Bruno Barde and Melita Toscan du Plantier: ‘People Find Their Identity at Marrakech’

Fest’s director and artistic director outline next steps

Bruno Barde and Melita Toscan du

From the outset, the Marrakech Film Festival has been structured as a celebration of world cinema, organized from a French-Moroccan axis, jointly inspired by the founding vision of fest president, Prince Moulay Rachid and by the late French producer Daniel Toscan du Plantier, who passed away in 2003.

The fest’s director Melita Toscan du Plantier and artistic director, Bruno Barde, gave an interview to Variety, in order to weigh up the results of this year’s 13th edition and outline the plans for future editions.

“What sets us apart from other top festivals is that we offer the chance to relax and talk about cinema,” suggests Toscan du Plantier.

“People come here once and then ask to come back – that’s happened on so many occasions, including directors such as Martin Scorsese, David Lynch, James Gray and Abel Ferrara. People tell me, if Martin keeps coming back it must have something special – because he hates flying.”

The fest makes a point of not paying anyone to attend, which the organisers believe is essential in order to maintain its artistic credibility.

Since 2001, Toscan du Plantier has developed an expanding network of festival friends, which she views as a growing family and with whom she maintains contacts throughout the year.

“It really feels like a family,” she suggests. “Inclusively when it comes to the country tributes, back home in the respective film capitals, filmmakers often don’t talk to each other. But when they come to Marrakech, they converse and a special bond’s created. They’ve often told me they find a new sense of identity and community while at the fest – that’s something unique to Marrakech.”

Both Barde and Toscan du Plantier aim to develop the link to industry professionals at Marrakech, but on the basis of professional encounters rather than trying to establish a film market, which they believe is unfeasible.

This year’s Europa International meeting and the industry contacts facilitated by the 44-person Scandinavian delegation are steps in that direction.

“People don’t go to Cannes for pleasure,” suggests Bruno Barde. “We want to develop a stronger relationship with industry professionals, but by taking advantage of the sense of calm that people find in Morocco in order to focus on long-term strategies rather than making short-term deals.”

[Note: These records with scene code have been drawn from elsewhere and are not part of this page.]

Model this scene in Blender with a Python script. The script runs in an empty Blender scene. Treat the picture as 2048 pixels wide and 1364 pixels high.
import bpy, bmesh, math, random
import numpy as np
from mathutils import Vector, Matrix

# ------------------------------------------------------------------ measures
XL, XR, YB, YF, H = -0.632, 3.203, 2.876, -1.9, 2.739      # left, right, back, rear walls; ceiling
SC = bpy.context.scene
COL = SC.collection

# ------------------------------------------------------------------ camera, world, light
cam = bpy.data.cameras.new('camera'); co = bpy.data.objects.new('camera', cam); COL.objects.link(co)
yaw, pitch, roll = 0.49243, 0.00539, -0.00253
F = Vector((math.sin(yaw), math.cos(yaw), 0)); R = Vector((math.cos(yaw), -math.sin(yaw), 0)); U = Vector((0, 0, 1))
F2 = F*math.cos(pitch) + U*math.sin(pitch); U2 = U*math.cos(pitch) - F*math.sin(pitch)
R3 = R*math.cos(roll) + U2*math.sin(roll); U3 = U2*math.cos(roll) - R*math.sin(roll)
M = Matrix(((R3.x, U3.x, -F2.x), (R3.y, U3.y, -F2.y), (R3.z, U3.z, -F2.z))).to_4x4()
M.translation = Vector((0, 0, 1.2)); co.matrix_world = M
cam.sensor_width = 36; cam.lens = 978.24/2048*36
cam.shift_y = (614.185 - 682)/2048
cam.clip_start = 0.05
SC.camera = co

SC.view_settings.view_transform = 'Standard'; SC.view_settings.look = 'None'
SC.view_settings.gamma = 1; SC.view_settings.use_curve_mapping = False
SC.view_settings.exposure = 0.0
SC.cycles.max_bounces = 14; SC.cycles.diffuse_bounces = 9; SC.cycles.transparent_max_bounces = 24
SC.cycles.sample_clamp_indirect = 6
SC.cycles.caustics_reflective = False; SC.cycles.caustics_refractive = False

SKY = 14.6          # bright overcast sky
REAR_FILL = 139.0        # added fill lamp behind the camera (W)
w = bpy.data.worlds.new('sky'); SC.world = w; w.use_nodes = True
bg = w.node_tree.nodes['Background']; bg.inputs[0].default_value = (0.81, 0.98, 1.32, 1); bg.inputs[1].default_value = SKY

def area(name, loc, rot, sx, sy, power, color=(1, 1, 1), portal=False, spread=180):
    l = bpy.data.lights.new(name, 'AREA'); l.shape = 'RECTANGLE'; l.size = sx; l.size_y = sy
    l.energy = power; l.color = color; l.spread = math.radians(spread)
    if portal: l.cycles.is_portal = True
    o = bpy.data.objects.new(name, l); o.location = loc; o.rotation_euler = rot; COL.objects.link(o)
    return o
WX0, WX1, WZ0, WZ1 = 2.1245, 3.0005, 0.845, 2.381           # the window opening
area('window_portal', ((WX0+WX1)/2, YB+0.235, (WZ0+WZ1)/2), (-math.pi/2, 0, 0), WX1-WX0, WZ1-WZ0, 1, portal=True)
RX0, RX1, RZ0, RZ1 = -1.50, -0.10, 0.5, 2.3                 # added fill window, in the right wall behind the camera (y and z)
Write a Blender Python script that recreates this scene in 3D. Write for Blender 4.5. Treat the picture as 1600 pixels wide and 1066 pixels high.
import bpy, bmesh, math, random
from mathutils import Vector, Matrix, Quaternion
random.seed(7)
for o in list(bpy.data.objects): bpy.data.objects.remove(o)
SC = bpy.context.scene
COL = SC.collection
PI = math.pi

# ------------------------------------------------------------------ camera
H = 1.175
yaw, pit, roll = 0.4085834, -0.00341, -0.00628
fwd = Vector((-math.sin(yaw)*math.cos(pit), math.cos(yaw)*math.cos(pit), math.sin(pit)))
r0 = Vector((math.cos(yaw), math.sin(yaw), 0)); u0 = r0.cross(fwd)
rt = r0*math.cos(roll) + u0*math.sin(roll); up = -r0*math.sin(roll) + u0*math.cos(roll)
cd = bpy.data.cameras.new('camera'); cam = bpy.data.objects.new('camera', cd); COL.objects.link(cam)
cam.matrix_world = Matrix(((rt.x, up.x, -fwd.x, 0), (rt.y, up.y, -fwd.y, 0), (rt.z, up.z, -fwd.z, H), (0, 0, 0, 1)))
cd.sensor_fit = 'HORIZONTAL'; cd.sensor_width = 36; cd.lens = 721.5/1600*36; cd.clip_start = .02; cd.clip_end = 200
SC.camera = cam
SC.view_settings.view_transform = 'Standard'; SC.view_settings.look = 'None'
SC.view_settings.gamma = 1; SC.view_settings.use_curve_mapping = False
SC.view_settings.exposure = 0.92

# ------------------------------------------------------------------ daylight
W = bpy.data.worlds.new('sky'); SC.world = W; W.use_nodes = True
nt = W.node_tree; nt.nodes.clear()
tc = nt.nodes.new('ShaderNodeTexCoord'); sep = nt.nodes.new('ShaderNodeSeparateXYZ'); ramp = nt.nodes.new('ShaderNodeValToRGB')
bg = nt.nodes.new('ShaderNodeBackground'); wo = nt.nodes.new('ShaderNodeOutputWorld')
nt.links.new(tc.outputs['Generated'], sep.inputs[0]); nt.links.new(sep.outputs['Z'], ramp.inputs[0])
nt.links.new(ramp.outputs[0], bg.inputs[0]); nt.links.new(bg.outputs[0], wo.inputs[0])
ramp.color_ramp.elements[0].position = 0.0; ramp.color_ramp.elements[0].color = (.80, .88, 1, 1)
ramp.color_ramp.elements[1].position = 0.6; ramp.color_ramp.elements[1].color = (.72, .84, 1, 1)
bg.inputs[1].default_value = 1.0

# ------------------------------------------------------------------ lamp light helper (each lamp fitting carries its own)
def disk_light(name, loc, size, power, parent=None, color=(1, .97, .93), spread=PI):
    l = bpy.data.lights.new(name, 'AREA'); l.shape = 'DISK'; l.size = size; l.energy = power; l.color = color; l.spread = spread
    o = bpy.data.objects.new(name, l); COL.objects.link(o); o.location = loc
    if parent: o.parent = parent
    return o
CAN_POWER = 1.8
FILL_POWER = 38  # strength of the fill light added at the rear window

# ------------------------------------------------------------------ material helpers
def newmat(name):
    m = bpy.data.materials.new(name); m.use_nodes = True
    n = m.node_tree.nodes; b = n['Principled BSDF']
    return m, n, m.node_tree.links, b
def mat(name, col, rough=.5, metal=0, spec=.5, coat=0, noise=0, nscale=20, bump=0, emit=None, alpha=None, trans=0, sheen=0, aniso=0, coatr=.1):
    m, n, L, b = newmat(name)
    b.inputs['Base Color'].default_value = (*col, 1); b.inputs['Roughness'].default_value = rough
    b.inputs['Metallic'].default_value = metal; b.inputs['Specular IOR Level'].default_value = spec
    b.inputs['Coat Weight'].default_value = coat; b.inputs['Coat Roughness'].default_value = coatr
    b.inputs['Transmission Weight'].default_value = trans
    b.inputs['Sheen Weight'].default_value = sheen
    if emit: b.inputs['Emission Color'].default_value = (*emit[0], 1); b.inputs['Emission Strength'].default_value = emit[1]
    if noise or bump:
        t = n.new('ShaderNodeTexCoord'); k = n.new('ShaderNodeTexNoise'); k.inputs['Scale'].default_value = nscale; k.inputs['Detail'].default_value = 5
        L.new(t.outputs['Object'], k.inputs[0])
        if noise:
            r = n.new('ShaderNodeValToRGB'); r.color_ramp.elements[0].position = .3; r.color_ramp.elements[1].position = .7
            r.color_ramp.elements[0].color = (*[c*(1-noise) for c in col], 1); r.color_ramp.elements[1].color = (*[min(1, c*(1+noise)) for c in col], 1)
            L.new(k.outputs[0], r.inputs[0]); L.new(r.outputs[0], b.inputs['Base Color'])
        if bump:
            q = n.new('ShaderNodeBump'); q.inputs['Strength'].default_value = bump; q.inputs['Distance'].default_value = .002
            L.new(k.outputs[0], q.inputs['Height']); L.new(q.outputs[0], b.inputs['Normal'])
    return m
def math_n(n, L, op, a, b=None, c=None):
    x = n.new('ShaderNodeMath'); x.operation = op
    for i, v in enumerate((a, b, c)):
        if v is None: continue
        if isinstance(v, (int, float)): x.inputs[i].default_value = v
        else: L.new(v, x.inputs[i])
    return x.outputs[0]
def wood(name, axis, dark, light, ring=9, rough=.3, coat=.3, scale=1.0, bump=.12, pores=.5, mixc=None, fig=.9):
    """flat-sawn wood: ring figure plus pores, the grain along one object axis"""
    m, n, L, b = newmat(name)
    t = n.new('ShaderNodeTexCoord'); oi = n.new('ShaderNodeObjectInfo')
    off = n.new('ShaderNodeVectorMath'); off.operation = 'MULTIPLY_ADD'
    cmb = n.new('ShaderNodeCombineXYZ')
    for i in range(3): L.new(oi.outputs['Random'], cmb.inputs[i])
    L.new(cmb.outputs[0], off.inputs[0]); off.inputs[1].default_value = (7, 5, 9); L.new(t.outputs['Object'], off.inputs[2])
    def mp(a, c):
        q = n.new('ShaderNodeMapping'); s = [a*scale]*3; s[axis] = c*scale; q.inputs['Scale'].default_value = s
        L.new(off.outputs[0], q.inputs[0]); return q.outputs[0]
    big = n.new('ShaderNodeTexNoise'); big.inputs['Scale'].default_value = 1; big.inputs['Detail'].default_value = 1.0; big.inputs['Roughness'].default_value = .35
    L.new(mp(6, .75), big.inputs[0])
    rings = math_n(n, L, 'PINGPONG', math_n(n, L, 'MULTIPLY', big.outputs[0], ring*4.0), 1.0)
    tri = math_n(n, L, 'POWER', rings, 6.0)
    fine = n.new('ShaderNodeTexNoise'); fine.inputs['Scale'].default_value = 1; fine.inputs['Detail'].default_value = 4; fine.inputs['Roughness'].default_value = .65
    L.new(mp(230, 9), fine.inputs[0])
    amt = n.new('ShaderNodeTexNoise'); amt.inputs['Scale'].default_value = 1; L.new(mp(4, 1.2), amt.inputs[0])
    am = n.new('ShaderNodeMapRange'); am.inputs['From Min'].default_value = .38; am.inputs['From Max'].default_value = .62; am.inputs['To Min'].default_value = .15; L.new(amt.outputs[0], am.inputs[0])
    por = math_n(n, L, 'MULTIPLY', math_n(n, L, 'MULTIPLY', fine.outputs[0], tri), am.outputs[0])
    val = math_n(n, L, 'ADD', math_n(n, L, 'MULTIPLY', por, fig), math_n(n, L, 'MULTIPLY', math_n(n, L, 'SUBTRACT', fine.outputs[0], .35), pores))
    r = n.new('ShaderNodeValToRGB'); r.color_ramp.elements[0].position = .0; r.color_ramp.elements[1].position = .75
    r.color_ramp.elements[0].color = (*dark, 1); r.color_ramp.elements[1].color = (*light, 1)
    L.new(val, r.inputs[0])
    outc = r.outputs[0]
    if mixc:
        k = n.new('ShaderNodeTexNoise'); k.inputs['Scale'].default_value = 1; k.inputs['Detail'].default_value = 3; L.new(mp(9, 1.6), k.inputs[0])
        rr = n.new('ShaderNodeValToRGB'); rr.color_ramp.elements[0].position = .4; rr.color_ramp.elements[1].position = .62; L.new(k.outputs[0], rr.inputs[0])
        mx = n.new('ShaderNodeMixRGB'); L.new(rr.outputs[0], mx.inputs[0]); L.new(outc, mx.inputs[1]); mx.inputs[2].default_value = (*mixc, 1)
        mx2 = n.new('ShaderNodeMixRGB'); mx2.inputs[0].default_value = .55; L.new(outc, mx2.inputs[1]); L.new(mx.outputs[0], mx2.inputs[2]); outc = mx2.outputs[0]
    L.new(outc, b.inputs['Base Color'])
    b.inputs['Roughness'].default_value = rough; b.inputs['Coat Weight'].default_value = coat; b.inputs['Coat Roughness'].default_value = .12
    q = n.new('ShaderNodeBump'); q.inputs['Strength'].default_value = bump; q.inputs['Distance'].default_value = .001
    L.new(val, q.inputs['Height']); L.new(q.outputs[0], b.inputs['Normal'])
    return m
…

This year, under jury prexy Martin Scorsese, the organisers believe that it has been possible to stage the strongest edition to date – that began with a breathtaking moment when the jury members arrived on the first day.

One of the distinctive features of the festival’s opening ceremony is that each jury member officially opens the festival in their own language and the organisers take special care to ensure that all the different continents of world cinema are present at the fest.

Another key aspect of the fest is the fact that it’s grown in tandem with the Moroccan film industry and with cultural coverage in the local media.

“When we began in 2001, Morocco only made around 5 films a year and the journalists attending the fest were generalists who covered the event as a simple news item,” explains Toscan du Plantier. “Today, Moroccan cinema produces around 25 features a year, we get in-depth reviews of our films in the Moroccan media and all our screenings are packed – that’s extremely rewarding.”

For the forthcoming editions, the fest plans to maintain its essential structure, with a dedication to fresh voices from world cinema and a mixture of master-classes and career tributes.

In terms of country tributes, potential candidates include Japan, China, Brazil and Argentina.

“The only world cinema that we could never organize a tribute to is American cinema,” explains Barde. “Because America is the heart of cinema. It would be too big – and who would present and receive the award?”

In terms of career tributes, candidates include Robert Redford, Meryl Streep and Robert de Niro.

“People who visit Marrakech become the ambassadors for our festival,” explains Toscan du Plantier. “There’s nothing quite like it in the film world. Our guests are surprised by the reception they receive from the public here, and they help spread the word.”The 14th edition of the Marrakech film festival runs early December, 2014.